→ **Exercise aim**
Transcribe the whole listing below without changing a word, but leave out every image.

→ **Available data**
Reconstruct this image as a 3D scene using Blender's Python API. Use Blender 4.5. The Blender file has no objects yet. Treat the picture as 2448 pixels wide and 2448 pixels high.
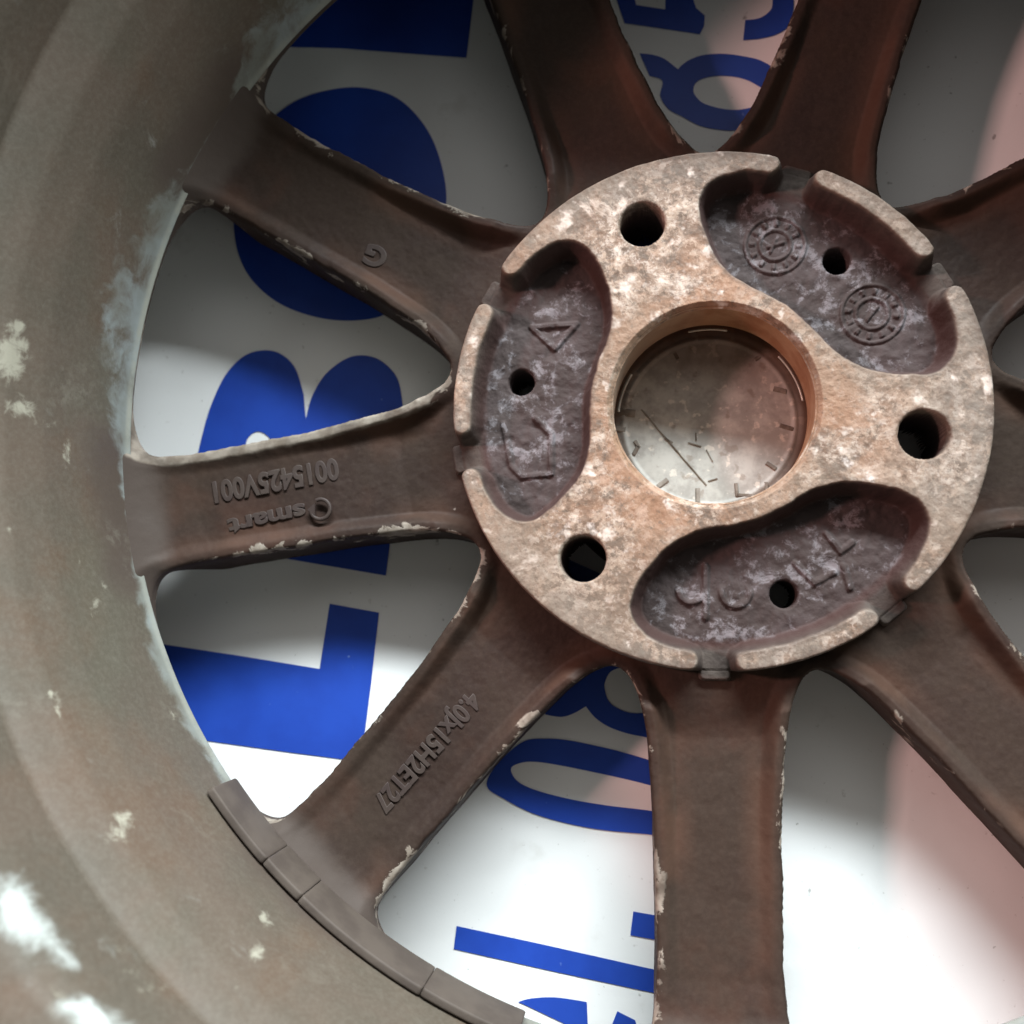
import bpy, bmesh, math, random
import numpy as np
from mathutils import Matrix, Vector

S = bpy.context.scene
COL = S.collection
MM = 0.001
ZB = 34.5                       # height of the hub face above the banner, mm

# ------------------------------------------------------------------ camera
F = 1224 / math.tan(math.radians(28))
RCW = np.array([[0.9730889, -0.16544613, 0.16039195],
                [0.18087897, 0.97966327, -0.08684861],
                [-0.14276134, 0.11352295, 0.98322517]])
CAM = np.array([-6.47850459, -62.56331367, 266.19972102])
cd = bpy.data.cameras.new("camera")
cam = bpy.data.objects.new("camera", cd)
COL.objects.link(cam)
M4 = Matrix([[*RCW[0], CAM[0] * MM], [*RCW[1], CAM[1] * MM], [*RCW[2], (CAM[2] + ZB) * MM], [0, 0, 0, 1]])
cam.matrix_world = M4
cd.sensor_width = 36
cd.lens = 18 / math.tan(math.radians(28))
cd.clip_start = 0.005
cd.clip_end = 20
cd.dof.use_dof = True
cd.dof.focus_distance = 0.272
cd.dof.aperture_fstop = 9
S.camera = cam

# ------------------------------------------------------------------ light and exposure
w = bpy.data.worlds.new("World")
S.world = w
w.use_nodes = True
bg = w.node_tree.nodes["Background"]
bg.inputs[0].default_value = (0.92, 0.96, 0.92, 1)
bg.inputs[1].default_value = 0.085


def area(name, loc, target, size, power, col, sy=None):
    ld = bpy.data.lights.new(name, 'AREA')
    ld.energy = power
    ld.color = col
    ld.size = size
    if sy:
        ld.shape = 'RECTANGLE'
        ld.size_y = sy
    o = bpy.data.objects.new(name, ld)
    COL.objects.link(o)
    o.location = loc
    o.rotation_euler = (Vector(target) - Vector(loc)).to_track_quat('-Z', 'Y').to_euler()
    return o


# the window / doorway light from above the top of the picture
area("key_lamp", (0.10, 1.38, 0.975), (0.10, -0.05, 0), 1.9, 104.0, (0.90, 0.98, 1.0), 0.18)
# added broad fill from the same direction, softens the shade in the gaps
area("soft_fill_lamp", (-0.10, 1.20, 1.30), (-0.05, 0, 0), 2.2, 8.0, (1.0, 0.97, 0.94), 1.3)
# added wide, weak fill from the right to lift the left barrel wall
area("side_fill_lamp", (1.30, -0.25, 0.50), (-0.1, 0, 0.08), 0.9, 5.0, (0.93, 1.0, 0.95), 0.4)
# reddish light from the left
area("red_lamp", (-1.10, -0.02, 0.86), (0, 0, 0), 0.12, 11.5, (1.0, 0.54, 0.49))

S.view_settings.view_transform = 'Standard'
S.view_settings.look = 'None'
S.view_settings.exposure = 0.0
S.view_settings.gamma = 1.0
S.view_settings.use_curve_mapping = False


# ------------------------------------------------------------------ helpers
def back(q, z, sc=2448 / 1932):
    """picture point (read off the photograph) -> point of the wheel on the plane at height z"""
    q = np.atleast_2d(q).astype(float) * sc
    d = np.c_[(q[:, 0] - 1224) / F, -(q[:, 1] - 1224) / F, -np.ones(len(q))] @ RCW.T
    s = (z - CAM[2]) / d[:, 2]
    return CAM + d * s[:, None]


def ss(a, b, x):
    t = np.clip((x - a) / (b - a), 0, 1)
    return t * t * (3 - 2 * t)


def smax(a, b, k):
    h = np.clip(0.5 + 0.5 * (a - b) / k, 0, 1)
    return b * (1 - h) + a * h + k * h * (1 - h)


_rng = np.random.RandomState(7)
_T = _rng.rand(512, 512)


def vnoise(x, y, s, seed=0):
    x = x / s + 200 + seed * 17.3
    y = y / s + 200 + seed * 7.9
    xi = np.floor(x).astype(int)
    yi = np.floor(y).astype(int)
    fx = x - xi
    fy = y - yi
    fx = fx * fx * (3 - 2 * fx)
    fy = fy * fy * (3 - 2 * fy)
    g = lambda i, j: _T[i % 512, j % 512]
    return (g(xi, yi) * (1 - fx) + g(xi + 1, yi) * fx) * (1 - fy) + (g(xi, yi + 1) * (1 - fx) + g(xi + 1, yi + 1) * fx) * fy


def fbm(x, y, s, n=4, seed=0):
    t = 0
    a = 1
    m = 0
    for i in range(n):
        t = t + a * vnoise(x, y, s / 2 ** i, seed + i)
        m += a
        a *= 0.55
    return t / m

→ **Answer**
Reconstruct this image as a 3D scene using Blender's Python API. Use Blender 4.5. The Blender file has no objects yet. Treat the picture as 2448 pixels wide and 2448 pixels high.
import bpy, bmesh, math, random
import numpy as np
from mathutils import Matrix, Vector

S = bpy.context.scene
COL = S.collection
MM = 0.001
ZB = 34.5                       # height of the hub face above the banner, mm

# ------------------------------------------------------------------ camera
F = 1224 / math.tan(math.radians(28))
RCW = np.array([[0.9730889, -0.16544613, 0.16039195],
                [0.18087897, 0.97966327, -0.08684861],
                [-0.14276134, 0.11352295, 0.98322517]])
CAM = np.array([-6.47850459, -62.56331367, 266.19972102])
cd = bpy.data.cameras.new("camera")
cam = bpy.data.objects.new("camera", cd)
COL.objects.link(cam)
M4 = Matrix([[*RCW[0], CAM[0] * MM], [*RCW[1], CAM[1] * MM], [*RCW[2], (CAM[2] + ZB) * MM], [0, 0, 0, 1]])
cam.matrix_world = M4
cd.sensor_width = 36
cd.lens = 18 / math.tan(math.radians(28))
cd.clip_start = 0.005
cd.clip_end = 20
cd.dof.use_dof = True
cd.dof.focus_distance = 0.272
cd.dof.aperture_fstop = 9
S.camera = cam

# ------------------------------------------------------------------ light and exposure
w = bpy.data.worlds.new("World")
S.world = w
w.use_nodes = True
bg = w.node_tree.nodes["Background"]
bg.inputs[0].default_value = (0.92, 0.96, 0.92, 1)
bg.inputs[1].default_value = 0.085


def area(name, loc, target, size, power, col, sy=None):
    ld = bpy.data.lights.new(name, 'AREA')
    ld.energy = power
    ld.color = col
    ld.size = size
    if sy:
        ld.shape = 'RECTANGLE'
        ld.size_y = sy
    o = bpy.data.objects.new(name, ld)
    COL.objects.link(o)
    o.location = loc
    o.rotation_euler = (Vector(target) - Vector(loc)).to_track_quat('-Z', 'Y').to_euler()
    return o


# the window / doorway light from above the top of the picture
area("key_lamp", (0.10, 1.38, 0.975), (0.10, -0.05, 0), 1.9, 104.0, (0.90, 0.98, 1.0), 0.18)
# added broad fill from the same direction, softens the shade in the gaps
area("soft_fill_lamp", (-0.10, 1.20, 1.30), (-0.05, 0, 0), 2.2, 8.0, (1.0, 0.97, 0.94), 1.3)
# added wide, weak fill from the right to lift the left barrel wall
area("side_fill_lamp", (1.30, -0.25, 0.50), (-0.1, 0, 0.08), 0.9, 5.0, (0.93, 1.0, 0.95), 0.4)
# reddish light from the left
area("red_lamp", (-1.10, -0.02, 0.86), (0, 0, 0), 0.12, 11.5, (1.0, 0.54, 0.49))

S.view_settings.view_transform = 'Standard'
S.view_settings.look = 'None'
S.view_settings.exposure = 0.0
S.view_settings.gamma = 1.0
S.view_settings.use_curve_mapping = False


# ------------------------------------------------------------------ helpers
def back(q, z, sc=2448 / 1932):
    """picture point (read off the photograph) -> point of the wheel on the plane at height z"""
    q = np.atleast_2d(q).astype(float) * sc
    d = np.c_[(q[:, 0] - 1224) / F, -(q[:, 1] - 1224) / F, -np.ones(len(q))] @ RCW.T
    s = (z - CAM[2]) / d[:, 2]
    return CAM + d * s[:, None]


def ss(a, b, x):
    t = np.clip((x - a) / (b - a), 0, 1)
    return t * t * (3 - 2 * t)


def smax(a, b, k):
    h = np.clip(0.5 + 0.5 * (a - b) / k, 0, 1)
    return b * (1 - h) + a * h + k * h * (1 - h)


_rng = np.random.RandomState(7)
_T = _rng.rand(512, 512)


def vnoise(x, y, s, seed=0):
    x = x / s + 200 + seed * 17.3
    y = y / s + 200 + seed * 7.9
    xi = np.floor(x).astype(int)
    yi = np.floor(y).astype(int)
    fx = x - xi
    fy = y - yi
    fx = fx * fx * (3 - 2 * fx)
    fy = fy * fy * (3 - 2 * fy)
    g = lambda i, j: _T[i % 512, j % 512]
    return (g(xi, yi) * (1 - fx) + g(xi + 1, yi) * fx) * (1 - fy) + (g(xi, yi + 1) * (1 - fx) + g(xi + 1, yi + 1) * fx) * fy


def fbm(x, y, s, n=4, seed=0):
    t = 0
    a = 1
    m = 0
    for i in range(n):
        t = t + a * vnoise(x, y, s / 2 ** i, seed + i)
        m += a
        a *= 0.55
    return t / m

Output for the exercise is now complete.